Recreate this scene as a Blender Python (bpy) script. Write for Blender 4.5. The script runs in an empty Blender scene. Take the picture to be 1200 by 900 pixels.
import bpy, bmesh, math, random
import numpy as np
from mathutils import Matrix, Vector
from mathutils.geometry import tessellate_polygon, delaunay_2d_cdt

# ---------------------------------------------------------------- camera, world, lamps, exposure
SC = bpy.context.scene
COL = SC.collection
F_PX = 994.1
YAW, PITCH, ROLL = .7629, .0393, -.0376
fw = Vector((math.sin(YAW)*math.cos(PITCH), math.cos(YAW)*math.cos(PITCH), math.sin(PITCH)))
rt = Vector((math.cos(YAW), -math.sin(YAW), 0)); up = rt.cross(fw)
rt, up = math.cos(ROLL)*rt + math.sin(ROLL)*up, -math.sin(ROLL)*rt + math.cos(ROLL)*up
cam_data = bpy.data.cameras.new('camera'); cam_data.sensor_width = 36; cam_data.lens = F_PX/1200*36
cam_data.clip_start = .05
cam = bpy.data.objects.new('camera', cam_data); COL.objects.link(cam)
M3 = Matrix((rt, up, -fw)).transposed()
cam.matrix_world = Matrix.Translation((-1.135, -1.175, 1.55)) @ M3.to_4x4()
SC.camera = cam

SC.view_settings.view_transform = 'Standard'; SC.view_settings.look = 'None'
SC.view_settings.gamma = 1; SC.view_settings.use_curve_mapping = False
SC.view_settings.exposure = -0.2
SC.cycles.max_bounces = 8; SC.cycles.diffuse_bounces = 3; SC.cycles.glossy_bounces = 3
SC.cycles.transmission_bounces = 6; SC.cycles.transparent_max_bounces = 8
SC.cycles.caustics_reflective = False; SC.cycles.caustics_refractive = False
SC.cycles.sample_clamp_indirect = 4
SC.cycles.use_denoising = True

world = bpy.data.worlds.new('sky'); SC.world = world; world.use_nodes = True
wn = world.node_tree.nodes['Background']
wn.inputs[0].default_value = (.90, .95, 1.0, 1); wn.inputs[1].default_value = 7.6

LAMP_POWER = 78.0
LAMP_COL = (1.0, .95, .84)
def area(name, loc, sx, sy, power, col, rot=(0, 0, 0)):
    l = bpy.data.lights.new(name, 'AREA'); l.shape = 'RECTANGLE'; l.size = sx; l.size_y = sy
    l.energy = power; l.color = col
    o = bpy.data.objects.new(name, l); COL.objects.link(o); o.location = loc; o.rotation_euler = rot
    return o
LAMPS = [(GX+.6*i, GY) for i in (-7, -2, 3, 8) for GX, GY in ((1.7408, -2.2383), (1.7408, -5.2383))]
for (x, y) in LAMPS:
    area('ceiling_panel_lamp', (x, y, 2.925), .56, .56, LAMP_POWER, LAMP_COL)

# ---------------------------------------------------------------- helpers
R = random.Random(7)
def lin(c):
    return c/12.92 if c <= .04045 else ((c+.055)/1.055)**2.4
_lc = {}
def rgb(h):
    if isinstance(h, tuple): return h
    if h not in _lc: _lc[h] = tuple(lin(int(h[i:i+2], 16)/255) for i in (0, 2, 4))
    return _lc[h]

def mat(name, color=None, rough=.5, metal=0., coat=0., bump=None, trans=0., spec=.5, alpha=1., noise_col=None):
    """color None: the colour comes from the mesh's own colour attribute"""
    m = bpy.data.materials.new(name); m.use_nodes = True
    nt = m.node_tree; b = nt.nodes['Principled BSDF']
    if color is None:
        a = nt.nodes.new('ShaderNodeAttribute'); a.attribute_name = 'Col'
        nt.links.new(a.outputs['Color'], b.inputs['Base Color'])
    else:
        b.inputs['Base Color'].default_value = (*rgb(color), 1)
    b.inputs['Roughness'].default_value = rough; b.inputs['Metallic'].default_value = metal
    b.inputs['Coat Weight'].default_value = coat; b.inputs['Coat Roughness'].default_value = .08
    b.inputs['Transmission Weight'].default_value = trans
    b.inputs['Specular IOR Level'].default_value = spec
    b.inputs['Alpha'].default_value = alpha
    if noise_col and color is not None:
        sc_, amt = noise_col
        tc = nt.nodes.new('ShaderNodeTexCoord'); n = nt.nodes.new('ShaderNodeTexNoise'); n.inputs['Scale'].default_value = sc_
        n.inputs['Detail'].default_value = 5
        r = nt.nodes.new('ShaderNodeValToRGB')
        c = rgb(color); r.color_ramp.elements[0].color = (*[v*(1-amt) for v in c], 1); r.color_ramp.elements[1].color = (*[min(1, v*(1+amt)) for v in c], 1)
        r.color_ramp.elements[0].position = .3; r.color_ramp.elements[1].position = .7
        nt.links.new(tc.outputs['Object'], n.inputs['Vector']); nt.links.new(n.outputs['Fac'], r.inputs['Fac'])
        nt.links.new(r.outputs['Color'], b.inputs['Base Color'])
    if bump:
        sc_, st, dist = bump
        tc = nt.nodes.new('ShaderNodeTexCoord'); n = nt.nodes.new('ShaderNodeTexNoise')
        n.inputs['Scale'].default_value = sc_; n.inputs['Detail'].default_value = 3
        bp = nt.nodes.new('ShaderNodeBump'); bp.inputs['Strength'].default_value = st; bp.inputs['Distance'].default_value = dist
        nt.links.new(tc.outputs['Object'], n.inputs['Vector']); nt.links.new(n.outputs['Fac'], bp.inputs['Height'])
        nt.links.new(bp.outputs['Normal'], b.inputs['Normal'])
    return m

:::

• **Task prompt**
Give back the listing exactly, please, from its first line to the line containing "from mathutils.geometry import", inclusive, and nothing past that line.

• **Answer for this exercise**
Recreate this scene as a Blender Python (bpy) script. Write for Blender 4.5. The script runs in an empty Blender scene. Take the picture to be 1200 by 900 pixels.
import bpy, bmesh, math, random
import numpy as np
from mathutils import Matrix, Vector
from mathutils.geometry import tessellate_polygon, delaunay_2d_cdt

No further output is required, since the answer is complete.